One of the last thing I did in my co-op term, my crowning & lasting achievement so to speak, was to remove an unused local variable from a function. Removing 2 statements, a declaration and an assignment, was all I had to do. It took the better part of a week. First, we had to run a cross-reference on the entire code base, to make sure the local variable was not used anywhere else. Once this was done, I excised the offending offals from the code, a 5-minute procedure. Someone (not the lowly co-op student) performed a delta build on the module itself to insure it compiled. Finally, after much heming & hawing, the manager gave the go ahead for the checkin, another 5 minute operation.

That night, around 3AM, while the mainframe’s hard drives were spinning, transforming the chunks of code info a Motorola 68K binary executable, the unthinkable happened: nothing.

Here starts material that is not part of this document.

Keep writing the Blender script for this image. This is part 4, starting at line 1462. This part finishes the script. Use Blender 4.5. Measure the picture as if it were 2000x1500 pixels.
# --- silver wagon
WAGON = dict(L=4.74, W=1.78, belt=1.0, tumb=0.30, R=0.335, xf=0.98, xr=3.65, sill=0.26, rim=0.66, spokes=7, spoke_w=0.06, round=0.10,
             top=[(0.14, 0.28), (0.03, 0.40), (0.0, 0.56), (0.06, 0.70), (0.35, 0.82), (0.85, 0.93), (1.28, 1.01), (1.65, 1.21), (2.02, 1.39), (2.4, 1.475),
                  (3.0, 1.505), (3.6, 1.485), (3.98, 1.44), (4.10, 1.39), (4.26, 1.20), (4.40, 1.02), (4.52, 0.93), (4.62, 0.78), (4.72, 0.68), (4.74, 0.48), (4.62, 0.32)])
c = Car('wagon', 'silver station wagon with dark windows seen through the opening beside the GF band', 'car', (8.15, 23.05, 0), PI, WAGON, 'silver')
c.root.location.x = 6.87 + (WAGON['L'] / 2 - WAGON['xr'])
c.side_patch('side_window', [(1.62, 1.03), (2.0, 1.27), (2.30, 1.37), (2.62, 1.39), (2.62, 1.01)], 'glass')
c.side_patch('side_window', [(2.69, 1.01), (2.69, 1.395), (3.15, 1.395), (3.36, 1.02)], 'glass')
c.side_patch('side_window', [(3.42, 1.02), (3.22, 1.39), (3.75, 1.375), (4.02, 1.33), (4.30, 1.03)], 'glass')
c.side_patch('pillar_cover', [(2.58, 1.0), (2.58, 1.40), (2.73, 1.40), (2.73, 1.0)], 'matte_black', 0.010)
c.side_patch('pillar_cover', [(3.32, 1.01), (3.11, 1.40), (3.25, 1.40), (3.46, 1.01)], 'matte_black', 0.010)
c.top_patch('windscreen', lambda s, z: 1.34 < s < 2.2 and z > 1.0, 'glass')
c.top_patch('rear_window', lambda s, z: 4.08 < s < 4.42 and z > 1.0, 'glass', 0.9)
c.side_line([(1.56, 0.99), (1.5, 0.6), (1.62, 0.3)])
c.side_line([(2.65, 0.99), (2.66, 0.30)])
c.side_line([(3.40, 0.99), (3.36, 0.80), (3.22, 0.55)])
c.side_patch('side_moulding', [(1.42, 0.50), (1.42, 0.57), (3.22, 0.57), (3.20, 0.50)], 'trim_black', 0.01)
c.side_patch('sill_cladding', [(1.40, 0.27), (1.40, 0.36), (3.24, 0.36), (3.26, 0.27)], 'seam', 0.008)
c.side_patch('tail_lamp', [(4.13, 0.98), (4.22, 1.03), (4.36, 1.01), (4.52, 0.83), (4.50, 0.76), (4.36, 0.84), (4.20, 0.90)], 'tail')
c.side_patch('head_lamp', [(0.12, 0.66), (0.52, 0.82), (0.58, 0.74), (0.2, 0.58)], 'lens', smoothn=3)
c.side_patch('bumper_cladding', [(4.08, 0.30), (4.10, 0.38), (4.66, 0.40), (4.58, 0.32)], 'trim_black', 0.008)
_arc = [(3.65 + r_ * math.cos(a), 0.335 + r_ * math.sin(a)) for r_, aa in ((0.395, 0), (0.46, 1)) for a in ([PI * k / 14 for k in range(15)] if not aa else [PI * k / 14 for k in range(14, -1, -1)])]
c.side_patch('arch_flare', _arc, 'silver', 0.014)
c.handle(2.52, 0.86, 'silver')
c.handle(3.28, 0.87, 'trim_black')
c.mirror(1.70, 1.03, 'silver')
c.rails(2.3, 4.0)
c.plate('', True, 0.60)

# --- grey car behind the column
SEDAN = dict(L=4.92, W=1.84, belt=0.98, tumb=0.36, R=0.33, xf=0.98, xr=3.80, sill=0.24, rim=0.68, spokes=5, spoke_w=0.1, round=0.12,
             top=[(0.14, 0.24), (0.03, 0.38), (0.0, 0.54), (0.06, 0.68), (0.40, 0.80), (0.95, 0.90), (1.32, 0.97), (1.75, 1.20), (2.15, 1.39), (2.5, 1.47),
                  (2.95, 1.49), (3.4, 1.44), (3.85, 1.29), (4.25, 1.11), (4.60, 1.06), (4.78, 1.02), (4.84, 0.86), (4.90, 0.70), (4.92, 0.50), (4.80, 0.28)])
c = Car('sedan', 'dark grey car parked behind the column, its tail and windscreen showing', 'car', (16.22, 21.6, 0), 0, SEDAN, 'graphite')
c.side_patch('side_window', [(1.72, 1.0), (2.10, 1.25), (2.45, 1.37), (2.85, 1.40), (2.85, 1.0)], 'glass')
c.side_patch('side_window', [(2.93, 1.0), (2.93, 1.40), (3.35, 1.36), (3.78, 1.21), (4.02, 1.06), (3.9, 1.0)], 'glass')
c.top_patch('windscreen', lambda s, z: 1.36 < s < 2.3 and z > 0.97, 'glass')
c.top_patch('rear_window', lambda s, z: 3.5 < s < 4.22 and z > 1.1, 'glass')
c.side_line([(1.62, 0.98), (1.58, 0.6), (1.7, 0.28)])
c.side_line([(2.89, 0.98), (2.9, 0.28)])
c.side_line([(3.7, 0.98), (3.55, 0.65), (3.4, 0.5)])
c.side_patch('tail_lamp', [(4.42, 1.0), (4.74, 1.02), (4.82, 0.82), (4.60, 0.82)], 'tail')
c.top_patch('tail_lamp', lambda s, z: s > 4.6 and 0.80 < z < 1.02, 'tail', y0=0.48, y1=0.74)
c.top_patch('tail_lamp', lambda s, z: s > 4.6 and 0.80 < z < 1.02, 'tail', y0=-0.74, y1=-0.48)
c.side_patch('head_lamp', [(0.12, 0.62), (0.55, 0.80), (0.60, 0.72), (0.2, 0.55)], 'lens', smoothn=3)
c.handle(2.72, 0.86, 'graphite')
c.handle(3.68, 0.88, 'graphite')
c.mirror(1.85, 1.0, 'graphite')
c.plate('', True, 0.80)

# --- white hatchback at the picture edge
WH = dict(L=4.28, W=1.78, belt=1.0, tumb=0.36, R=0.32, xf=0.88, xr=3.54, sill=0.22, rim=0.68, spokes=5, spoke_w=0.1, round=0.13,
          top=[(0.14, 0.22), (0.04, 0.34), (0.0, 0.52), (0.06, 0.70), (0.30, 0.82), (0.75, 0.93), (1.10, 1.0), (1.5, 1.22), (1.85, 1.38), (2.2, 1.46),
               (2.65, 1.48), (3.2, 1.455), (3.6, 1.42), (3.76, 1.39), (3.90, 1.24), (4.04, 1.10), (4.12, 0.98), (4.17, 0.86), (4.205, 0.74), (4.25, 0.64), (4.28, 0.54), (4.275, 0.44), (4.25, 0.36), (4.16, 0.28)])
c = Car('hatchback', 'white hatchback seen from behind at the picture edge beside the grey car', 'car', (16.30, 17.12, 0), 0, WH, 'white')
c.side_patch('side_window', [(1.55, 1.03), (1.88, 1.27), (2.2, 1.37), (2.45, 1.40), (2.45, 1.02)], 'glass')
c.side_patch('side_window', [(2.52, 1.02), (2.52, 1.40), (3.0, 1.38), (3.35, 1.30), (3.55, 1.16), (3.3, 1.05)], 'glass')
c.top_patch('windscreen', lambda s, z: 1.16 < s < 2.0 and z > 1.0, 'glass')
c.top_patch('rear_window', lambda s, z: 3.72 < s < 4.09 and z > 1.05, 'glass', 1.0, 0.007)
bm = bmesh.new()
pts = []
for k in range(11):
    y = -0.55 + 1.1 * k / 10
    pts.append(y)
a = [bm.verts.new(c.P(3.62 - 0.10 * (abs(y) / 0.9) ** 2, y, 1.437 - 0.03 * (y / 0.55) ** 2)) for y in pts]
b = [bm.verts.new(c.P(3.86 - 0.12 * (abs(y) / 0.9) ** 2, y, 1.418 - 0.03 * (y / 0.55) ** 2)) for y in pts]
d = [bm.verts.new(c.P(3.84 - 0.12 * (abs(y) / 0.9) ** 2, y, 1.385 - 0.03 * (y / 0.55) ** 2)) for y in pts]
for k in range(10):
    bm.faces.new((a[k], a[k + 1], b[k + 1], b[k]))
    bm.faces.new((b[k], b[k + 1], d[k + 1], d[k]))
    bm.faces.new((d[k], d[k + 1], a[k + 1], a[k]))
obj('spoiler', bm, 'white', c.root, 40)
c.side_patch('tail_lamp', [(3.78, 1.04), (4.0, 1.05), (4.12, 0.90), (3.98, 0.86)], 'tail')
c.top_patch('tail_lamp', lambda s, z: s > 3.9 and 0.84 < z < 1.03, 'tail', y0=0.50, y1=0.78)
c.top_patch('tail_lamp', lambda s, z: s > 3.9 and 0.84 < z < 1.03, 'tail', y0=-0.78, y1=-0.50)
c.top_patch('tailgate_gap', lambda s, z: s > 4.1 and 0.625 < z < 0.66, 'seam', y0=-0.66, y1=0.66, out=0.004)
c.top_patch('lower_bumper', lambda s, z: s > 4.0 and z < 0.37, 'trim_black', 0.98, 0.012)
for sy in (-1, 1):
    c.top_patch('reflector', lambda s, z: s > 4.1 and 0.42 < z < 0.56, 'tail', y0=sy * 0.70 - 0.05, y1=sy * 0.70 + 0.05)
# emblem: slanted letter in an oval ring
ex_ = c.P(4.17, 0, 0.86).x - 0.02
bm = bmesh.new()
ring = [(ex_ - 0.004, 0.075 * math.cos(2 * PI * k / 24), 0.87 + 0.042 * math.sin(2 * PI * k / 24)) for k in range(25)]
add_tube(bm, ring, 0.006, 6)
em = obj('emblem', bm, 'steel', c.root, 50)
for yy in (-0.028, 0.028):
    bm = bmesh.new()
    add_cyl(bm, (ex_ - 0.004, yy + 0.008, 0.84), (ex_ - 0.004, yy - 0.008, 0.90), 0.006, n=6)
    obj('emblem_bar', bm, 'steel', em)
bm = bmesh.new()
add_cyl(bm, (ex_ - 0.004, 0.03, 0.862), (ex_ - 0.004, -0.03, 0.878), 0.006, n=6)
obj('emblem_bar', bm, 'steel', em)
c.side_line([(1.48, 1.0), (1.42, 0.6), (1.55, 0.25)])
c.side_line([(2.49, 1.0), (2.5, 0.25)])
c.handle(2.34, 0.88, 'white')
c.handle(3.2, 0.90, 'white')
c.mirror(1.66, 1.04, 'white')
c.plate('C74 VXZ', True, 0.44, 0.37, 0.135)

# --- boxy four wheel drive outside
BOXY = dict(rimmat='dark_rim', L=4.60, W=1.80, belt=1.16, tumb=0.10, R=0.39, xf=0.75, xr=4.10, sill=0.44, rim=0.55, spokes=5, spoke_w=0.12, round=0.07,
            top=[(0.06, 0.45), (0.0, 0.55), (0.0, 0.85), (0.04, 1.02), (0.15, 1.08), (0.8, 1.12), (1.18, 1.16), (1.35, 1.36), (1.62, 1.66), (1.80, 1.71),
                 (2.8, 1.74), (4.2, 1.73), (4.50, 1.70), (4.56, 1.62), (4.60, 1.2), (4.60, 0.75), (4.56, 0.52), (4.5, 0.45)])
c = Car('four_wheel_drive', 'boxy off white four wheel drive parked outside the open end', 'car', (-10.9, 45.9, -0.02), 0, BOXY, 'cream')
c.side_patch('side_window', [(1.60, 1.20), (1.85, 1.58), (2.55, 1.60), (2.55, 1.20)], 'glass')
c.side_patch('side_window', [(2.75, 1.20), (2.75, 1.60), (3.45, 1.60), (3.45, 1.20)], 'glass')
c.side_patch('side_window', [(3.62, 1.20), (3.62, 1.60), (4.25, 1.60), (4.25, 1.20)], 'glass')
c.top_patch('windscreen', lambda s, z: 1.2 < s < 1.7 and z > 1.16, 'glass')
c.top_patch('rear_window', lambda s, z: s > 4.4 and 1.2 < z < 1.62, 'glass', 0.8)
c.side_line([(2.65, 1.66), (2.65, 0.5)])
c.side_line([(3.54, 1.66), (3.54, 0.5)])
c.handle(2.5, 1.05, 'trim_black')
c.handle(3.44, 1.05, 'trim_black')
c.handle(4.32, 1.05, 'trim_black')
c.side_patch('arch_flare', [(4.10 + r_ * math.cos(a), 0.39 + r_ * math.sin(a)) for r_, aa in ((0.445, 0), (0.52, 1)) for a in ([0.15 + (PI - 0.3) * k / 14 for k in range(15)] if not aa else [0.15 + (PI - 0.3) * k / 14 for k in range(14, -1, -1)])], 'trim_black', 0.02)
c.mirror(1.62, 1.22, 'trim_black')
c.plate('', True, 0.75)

My mighty change didn’t cause the end of the world build to fail and everyone slept through the night. We later learned that this particular change had no effect on the actual executable. The compiler was optimizing the unused variable away.

This experience thought me a few valuable lessons: I was not going to work on the DMS-100 when I graduated. I was not going to work on mainframe computers. PROTEL (the in-house programming language) was not what I wanted to program in. BNR had tons of other development programs, some of which dealt with those cool Sun workstations… no nightmares of late night build failures there!

Anyone else ever experience build dread?